April 1st, 2008 8:55 am
It came out this past Thursday, the 27th. Do you get it mailed there?
You didn’t recognize the photos? I took them in the fun mirror house at Virginia Beach.
April 1st, 2008 9:41 am
I think you are indeed the perfect person to write the article. You do have a great respect for the music and history of the arts and music in Floyd. You appreciate tradition. And you are an excellent writer.
I think it is a bit nerve racking because there will always be some one who doesn’t like what you’ve written. There is always the one fussy critic but those people are going to complain regardless.

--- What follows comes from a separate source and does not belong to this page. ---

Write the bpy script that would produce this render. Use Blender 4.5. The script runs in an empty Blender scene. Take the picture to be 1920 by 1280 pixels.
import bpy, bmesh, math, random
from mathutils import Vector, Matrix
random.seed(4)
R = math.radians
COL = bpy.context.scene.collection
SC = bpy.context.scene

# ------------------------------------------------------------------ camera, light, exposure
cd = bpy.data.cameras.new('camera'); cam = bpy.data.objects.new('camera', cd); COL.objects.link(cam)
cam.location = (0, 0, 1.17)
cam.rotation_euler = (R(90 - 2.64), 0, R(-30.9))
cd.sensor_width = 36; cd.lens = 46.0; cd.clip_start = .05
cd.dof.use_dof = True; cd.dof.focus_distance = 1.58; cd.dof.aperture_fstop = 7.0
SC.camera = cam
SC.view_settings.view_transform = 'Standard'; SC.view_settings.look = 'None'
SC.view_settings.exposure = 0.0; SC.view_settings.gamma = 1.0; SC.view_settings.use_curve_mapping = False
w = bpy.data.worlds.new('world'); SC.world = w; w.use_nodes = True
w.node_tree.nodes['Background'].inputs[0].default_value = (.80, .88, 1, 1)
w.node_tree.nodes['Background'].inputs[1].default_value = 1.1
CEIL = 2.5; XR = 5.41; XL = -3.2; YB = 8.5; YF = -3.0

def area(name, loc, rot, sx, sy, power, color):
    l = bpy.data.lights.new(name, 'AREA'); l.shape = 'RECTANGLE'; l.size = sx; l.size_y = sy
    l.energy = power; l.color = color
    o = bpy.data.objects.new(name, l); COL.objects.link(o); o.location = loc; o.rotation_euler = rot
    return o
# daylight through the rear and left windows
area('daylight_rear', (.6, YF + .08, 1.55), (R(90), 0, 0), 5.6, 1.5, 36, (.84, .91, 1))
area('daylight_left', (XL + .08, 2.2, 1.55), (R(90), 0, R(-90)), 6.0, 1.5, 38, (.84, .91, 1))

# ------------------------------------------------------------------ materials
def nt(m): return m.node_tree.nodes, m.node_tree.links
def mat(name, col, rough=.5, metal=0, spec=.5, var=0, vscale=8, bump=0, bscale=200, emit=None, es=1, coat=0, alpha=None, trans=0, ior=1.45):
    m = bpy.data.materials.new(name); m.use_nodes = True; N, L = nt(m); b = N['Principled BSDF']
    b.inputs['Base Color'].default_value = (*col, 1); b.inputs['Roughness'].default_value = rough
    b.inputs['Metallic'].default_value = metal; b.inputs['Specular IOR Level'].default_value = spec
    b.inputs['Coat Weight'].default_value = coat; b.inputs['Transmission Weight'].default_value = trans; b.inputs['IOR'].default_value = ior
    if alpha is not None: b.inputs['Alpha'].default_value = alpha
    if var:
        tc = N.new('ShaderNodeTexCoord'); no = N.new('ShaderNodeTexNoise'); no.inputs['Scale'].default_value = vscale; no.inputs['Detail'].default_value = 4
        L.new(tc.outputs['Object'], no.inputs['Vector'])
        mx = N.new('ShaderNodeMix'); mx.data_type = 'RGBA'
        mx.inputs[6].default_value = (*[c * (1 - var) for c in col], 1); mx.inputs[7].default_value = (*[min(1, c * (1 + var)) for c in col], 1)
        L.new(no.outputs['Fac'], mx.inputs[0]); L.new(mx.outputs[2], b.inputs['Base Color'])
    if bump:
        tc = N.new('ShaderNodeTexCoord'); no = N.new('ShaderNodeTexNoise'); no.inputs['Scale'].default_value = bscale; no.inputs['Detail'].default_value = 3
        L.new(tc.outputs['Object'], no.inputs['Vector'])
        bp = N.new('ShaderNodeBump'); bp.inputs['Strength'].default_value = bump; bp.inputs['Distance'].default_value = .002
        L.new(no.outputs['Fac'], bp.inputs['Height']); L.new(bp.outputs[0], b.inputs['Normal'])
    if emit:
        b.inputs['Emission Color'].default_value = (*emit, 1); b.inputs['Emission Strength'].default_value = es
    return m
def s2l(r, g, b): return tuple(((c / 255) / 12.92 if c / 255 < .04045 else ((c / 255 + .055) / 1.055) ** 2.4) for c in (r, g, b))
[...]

Just remember all those that enjoy your work.
April 1st, 2008 12:17 pm
a brilliant piece of authentic writing about your quest and ethic to be authentic when you do your job of writing. but it’s not just a job for you. as we know “jobs don’t work”. you pour so much of your self into your assignments and then in the mix you discover even more of your self. it’s kinda like the motto
“you gotta spend money to make money”.
you got it in the bank girl!!! cuz you do spin gold with words.
April 1st, 2008 1:11 pm
“I lose myself to find myself”
There is much wisdom in that sentence, Colleen!
April 1st, 2008 5:05 pm
This is a wonderful description of your creative process—and in fact, I can very much relate to it…! The circumstances may be different, but the “feelings” are very very similar…!
I don’t think I could have put it down so perfectly Colleen. Brava to you! I look forward what you wrote about The Arts, In Floyd…!
April 1st, 2008 6:48 pm
Not an artist, Colleen? I disagree! You are an artist whose medium of choice is words instead of sound, paint, clay, wood, metal, or some other medium. I look forward to reading your latest creation!
April 1st, 2008 7:16 pm
I agree with the above comment.
Well said and a great quest. xo
April 1st, 2008 8:01 pm
Well, I do recognize the literary arts as an art, so I think I’ll change the front to “I’m not a visual artist.” Thanks for helping me clarify that point, Jeff and Sherry.
April 2nd, 2008 7:19 am
I am looking forward to reading this article. I think you were the perfect person to write it and the editor seems to have known that. Creating is always such an interesting affair…
April 2nd, 2008 9:07 am
Loved reading this and will look forward to reading the article. I joined a Writers Group last night…so fun! I am sticking my neck out by signing up to have a piece “criticqued” in June. I admire your courage. 🙂
Susan
April 2nd, 2008 11:13 am
you are a great person to write this, colleen. definitely share it with us.
the merging of the traditional and the new, progressive, and bohemian is one of the things i love about floyd. it’s kind of the embodiment of me in the form of a town. 🙂
April 7th, 2008 8:39 pm
As you describe your writing cycles, and the tasks of emptying, facing the unknown, to be filled again I am saying, “Ah,yes. That!” That is what I understand soul work to be. We might do it in any number of forms. Perhaps it is easier to trust these cycles if you have been raised a woman, trusting the filling and emptying of our moon cycles. But men do this too. It is a story I never tire of hearing, one where the heroine or hero walks through fear, forsakes the distractions thrown up about her, and makes a vessel of herself for something of Spirit to flow through. I like to think each of us who does this holds the hand of two others. I believe the chain of us is strong and circles the world many times. Thank you for the intimate way you have revealed yourself here.